======== ENTRIES
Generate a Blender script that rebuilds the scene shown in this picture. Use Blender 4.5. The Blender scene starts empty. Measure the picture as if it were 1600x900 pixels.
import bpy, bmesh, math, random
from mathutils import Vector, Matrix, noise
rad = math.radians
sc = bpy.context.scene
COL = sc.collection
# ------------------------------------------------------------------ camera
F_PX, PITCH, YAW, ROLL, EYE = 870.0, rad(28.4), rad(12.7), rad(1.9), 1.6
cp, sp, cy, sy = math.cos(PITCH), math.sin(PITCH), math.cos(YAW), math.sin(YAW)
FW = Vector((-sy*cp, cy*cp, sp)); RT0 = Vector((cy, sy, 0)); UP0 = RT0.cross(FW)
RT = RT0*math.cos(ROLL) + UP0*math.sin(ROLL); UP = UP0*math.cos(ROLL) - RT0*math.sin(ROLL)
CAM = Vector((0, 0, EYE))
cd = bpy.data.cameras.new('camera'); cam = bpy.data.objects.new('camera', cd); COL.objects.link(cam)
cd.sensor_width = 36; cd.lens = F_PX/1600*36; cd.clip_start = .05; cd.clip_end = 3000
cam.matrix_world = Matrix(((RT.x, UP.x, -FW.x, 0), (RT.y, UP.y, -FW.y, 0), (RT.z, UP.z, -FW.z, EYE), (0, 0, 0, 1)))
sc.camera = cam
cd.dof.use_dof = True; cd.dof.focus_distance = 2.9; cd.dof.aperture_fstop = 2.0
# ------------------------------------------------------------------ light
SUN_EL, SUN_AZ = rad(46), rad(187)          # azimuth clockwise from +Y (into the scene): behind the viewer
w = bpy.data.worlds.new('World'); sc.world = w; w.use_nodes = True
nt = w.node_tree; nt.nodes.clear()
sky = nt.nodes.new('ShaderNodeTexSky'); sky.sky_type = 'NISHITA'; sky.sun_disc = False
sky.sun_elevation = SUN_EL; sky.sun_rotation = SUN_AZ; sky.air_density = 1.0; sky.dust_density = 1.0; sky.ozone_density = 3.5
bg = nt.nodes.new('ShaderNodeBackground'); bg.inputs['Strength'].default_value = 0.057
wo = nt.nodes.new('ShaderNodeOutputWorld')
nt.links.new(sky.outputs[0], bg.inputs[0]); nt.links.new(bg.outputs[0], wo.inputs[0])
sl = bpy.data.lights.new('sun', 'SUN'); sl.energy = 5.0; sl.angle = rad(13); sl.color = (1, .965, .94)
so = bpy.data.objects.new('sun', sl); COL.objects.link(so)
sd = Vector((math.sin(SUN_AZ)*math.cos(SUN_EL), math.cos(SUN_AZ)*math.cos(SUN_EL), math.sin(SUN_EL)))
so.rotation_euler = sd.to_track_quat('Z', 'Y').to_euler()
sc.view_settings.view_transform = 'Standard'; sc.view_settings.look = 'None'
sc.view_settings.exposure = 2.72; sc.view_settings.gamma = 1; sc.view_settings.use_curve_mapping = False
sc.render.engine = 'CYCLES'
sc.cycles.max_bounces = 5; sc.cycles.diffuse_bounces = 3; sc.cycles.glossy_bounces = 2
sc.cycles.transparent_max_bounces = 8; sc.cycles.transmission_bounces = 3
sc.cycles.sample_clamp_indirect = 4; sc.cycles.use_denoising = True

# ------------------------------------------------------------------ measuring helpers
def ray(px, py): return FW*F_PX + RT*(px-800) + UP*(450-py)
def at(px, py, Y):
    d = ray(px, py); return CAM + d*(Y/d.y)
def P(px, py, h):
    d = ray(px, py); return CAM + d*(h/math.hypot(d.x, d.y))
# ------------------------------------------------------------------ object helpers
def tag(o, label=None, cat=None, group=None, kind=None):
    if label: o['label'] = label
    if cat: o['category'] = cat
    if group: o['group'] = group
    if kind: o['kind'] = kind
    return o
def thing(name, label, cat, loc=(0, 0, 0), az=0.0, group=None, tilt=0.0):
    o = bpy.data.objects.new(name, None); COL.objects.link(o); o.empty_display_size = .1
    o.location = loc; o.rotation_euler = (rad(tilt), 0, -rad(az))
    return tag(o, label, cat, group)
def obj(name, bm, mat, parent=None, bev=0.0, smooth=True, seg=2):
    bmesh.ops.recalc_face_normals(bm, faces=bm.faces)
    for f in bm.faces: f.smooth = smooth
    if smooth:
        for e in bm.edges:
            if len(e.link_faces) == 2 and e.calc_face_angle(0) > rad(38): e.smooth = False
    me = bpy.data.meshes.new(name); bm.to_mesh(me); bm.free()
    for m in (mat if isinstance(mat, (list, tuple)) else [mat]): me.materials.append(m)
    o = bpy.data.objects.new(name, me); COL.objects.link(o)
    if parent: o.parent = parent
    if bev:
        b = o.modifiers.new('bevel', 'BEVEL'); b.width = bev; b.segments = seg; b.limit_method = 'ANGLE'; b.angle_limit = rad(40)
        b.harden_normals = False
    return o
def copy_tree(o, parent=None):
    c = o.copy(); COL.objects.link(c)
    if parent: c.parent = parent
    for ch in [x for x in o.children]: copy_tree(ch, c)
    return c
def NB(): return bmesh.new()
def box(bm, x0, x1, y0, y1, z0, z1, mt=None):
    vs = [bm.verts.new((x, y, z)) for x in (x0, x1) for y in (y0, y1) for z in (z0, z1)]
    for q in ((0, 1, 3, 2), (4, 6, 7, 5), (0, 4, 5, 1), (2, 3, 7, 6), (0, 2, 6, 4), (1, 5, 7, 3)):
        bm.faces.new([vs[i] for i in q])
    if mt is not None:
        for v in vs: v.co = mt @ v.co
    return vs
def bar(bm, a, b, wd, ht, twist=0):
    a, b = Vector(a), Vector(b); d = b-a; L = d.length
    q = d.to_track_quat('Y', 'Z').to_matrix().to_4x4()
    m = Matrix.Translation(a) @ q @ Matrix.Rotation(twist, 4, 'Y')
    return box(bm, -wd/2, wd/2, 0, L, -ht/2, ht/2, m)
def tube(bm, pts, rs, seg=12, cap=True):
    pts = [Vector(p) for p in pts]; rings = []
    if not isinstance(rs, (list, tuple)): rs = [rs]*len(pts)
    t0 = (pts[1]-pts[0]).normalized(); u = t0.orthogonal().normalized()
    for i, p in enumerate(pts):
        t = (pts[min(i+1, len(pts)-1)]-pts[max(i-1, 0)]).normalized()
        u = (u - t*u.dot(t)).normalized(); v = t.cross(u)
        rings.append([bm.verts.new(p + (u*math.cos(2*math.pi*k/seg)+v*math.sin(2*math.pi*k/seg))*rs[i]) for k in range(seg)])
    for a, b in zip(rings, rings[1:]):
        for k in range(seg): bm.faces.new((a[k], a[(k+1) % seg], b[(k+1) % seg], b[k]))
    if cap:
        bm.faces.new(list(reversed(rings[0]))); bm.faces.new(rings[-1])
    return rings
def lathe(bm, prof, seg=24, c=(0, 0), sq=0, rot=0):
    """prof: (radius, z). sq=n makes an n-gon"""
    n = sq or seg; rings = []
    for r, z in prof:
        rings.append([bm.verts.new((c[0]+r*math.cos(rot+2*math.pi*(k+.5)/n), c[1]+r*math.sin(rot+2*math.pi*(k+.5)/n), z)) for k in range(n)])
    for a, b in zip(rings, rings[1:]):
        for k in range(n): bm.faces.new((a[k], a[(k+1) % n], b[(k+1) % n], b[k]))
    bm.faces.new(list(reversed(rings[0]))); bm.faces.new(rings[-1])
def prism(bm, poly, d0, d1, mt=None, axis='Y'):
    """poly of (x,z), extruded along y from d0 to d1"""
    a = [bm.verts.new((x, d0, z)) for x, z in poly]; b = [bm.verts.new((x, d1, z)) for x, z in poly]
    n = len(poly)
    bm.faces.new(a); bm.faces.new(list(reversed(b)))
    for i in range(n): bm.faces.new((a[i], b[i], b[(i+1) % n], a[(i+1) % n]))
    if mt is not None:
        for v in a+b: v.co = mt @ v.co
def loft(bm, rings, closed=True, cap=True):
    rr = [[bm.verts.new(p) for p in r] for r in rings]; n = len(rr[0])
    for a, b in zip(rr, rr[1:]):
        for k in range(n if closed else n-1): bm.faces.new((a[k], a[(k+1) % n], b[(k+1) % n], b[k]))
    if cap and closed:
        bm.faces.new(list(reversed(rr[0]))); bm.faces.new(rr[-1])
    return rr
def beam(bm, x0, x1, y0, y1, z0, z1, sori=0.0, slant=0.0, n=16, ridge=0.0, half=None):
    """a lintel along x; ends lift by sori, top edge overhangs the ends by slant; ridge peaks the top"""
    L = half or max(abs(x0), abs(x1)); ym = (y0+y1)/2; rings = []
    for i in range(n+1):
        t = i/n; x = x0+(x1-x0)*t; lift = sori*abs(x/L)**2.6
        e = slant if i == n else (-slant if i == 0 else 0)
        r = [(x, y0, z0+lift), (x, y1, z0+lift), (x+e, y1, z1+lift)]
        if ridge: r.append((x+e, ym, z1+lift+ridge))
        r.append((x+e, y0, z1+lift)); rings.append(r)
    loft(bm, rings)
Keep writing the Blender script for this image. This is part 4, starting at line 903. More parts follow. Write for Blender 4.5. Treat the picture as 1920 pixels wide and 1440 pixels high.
================
#### [WHAT IS REQUIRED]
Establish how many lines of the material above hold the word "pixels". Nothing but the count should be returned.

#### [RIGHT ANSWER]
2